Um caso perdido que vê esperança na garçonete Charlene (Amy Adams). Ex-atleta, a garota não se conforma em ver como a família trata o namorado e cria confusão com todo mundo. A sogra a odeia, o bando de cunhadas partem para a briga e Dicky, bem, ele continua em órbita, até porque é difícil entender a quantidade de filhos, ex-maridos e parentes que passam pela tela. Já Micky, com ar atabalhoado, fica no meio do fogo cruzado sem saber muito bem o que fazer.

O conflito está instalado e é responsável pelo núcleo de "O Vencedor". As cenas de boxe, apesar de adotarem uma estética interessante, narradas por comentaristas de TV e com tons avermelhados, como se estivessem sendo vistas num televisor, não tem a emoção ou apelo de um "Touro Indomável", mesmo que a comparação seja até injusta.

Sobra, portanto, o talento dos atores. Como o Micky original não tinha lá muita personalidade, Walhberg (também produtor do filme) tem uma atuação contida. Mesmo sendo o protagonista inconteste, a situação é perfeita para o resto do elenco aparecer muito mais. Bale está assustador.

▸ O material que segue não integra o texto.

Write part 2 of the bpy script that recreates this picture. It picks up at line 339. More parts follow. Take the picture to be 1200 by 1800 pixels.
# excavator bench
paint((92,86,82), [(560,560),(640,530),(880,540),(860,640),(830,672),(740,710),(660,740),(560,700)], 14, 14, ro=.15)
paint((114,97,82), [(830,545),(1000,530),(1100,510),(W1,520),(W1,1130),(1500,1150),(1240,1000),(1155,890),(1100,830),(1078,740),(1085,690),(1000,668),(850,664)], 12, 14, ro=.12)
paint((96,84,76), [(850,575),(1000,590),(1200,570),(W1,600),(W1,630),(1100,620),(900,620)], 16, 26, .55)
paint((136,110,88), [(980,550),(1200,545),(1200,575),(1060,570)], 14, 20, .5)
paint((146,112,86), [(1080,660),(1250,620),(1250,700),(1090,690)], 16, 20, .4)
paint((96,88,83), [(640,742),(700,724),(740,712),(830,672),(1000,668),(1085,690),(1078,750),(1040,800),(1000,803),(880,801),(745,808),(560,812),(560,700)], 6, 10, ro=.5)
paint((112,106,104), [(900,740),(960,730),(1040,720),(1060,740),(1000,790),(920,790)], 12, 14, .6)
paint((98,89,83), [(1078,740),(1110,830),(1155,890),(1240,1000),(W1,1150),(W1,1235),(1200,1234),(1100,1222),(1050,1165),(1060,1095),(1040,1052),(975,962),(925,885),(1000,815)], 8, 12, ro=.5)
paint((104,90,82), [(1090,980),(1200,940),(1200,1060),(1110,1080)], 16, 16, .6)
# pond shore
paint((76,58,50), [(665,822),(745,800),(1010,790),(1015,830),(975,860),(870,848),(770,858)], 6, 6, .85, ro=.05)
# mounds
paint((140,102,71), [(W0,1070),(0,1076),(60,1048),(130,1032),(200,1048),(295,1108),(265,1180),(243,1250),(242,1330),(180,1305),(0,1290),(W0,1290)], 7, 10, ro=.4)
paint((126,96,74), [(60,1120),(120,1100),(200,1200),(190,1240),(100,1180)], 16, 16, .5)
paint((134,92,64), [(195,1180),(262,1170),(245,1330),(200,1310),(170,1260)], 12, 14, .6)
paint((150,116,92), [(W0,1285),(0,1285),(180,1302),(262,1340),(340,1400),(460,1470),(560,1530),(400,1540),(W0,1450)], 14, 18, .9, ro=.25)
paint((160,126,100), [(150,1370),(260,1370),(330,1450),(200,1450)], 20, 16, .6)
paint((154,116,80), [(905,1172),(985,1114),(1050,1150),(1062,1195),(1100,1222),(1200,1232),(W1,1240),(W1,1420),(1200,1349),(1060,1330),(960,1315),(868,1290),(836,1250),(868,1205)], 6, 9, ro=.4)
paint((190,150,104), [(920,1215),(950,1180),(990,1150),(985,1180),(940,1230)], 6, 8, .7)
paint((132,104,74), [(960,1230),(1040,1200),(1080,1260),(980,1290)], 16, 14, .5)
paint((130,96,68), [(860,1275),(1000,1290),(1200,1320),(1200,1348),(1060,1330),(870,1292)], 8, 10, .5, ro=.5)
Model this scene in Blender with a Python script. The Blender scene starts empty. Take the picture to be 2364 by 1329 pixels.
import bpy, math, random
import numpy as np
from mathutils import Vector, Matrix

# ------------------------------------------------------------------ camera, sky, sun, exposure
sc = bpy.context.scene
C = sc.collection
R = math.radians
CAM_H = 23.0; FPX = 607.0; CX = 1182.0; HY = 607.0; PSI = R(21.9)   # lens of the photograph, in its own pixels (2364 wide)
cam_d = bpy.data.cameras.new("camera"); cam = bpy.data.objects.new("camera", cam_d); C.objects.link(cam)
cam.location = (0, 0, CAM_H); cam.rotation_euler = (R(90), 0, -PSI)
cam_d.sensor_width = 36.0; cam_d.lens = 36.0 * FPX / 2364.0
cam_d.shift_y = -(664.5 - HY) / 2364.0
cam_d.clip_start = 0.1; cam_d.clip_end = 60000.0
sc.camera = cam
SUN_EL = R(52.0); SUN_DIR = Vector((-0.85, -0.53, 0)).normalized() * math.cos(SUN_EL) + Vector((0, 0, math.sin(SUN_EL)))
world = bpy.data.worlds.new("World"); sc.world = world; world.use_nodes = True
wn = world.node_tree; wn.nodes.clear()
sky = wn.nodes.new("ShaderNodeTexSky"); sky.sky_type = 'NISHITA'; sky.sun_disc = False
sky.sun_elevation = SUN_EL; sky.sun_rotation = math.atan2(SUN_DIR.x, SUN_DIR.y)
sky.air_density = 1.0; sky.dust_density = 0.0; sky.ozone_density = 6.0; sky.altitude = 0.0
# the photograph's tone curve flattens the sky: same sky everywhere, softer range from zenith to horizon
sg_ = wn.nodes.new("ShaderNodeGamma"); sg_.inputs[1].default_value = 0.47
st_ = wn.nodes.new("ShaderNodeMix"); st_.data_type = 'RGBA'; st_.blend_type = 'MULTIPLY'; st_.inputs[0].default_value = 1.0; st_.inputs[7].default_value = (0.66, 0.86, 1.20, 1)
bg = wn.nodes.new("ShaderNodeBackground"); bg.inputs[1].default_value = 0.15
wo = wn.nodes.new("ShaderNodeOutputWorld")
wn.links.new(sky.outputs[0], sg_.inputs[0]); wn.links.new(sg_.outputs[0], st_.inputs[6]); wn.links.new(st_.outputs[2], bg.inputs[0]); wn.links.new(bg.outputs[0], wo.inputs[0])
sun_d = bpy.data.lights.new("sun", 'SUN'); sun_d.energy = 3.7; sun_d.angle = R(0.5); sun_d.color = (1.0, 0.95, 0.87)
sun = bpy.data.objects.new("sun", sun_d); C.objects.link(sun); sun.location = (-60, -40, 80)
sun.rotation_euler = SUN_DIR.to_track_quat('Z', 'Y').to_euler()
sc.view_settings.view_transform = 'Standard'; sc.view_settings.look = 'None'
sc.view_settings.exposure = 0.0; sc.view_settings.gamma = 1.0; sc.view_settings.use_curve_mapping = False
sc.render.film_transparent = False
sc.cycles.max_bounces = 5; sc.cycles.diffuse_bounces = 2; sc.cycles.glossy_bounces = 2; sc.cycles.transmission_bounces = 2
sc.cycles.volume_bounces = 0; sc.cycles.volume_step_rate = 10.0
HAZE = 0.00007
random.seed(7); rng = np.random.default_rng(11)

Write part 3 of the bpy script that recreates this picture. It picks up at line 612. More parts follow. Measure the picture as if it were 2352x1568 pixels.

Assim como em "O Operário" (2004), ele passa por mais uma transformação física, surge com vários quilos a menos e olhos esbugalhados, perdidos no horizonte. Se às vezes Dicky pode ser engraçado, na maior parte do tempo transmite uma tristeza impressionante. Um trabalho grandioso.

No setor feminino, Melissa Leo e Amy Adams se enfrentam na categoria de atriz coadjuvante do Oscar. Adams foge da meiguice de seus papéis mais célebres ("Julie & Julia", "Dúvida") e aparece segura e sensual, mas é Leo quem dá o show. Indicada há dois anos como melhor atriz por "Rio Congelado", ela é a favorita para levar o prêmio. A mãe da dupla de boxeadores é um desastre nos negócios e compensa seus fracassos ao colocar a família acima de tudo – apesar de privilegiar mais uns do que outros.

Dono de um humor peculiar, evidente em filmes como "Três Reis" (1999) e "Huckabees - A Vida é uma Comédia" (2004), o diretor David O. Russell conquistou boas críticas e uma parcela de fãs, mas ficou longe do sucesso comercial. "O Vencedor" é seu projeto mais próximo do gosto popular e comprova que ele sabe contar uma história para o grande público, mesmo sem deixar de lado seus comentários políticos – a situação crítica das camadas pobres norte-americanas formadas por brancos, o "white trash", não é sublinhada, mas está lá, aos olhos de todo mundo.

Embora o drama criado na narrativa de "O Lutador" tenha bastante força, não há como negar que ele segue a cartilha dos filmes de boxe. A trilha óbvia do atleta pobre que supera as adversidades e triunfa, amparado por uma mulher fiel, já é um clichê consumado. Não que isso não agrade ao espectador, ainda mais no caso de uma história real, e muito mais se os verdadeiros personagens surgirem enquanto sobem os créditos – a possibilidade de justificar o clichê com a rótulo de "inspirados em fatos reais" falou mais alto, tanto que o projeto, pensado como um documentário, virou ficção. Ficção de qualidade, ainda bem, e que mantém presença firme nas  produções do gênero.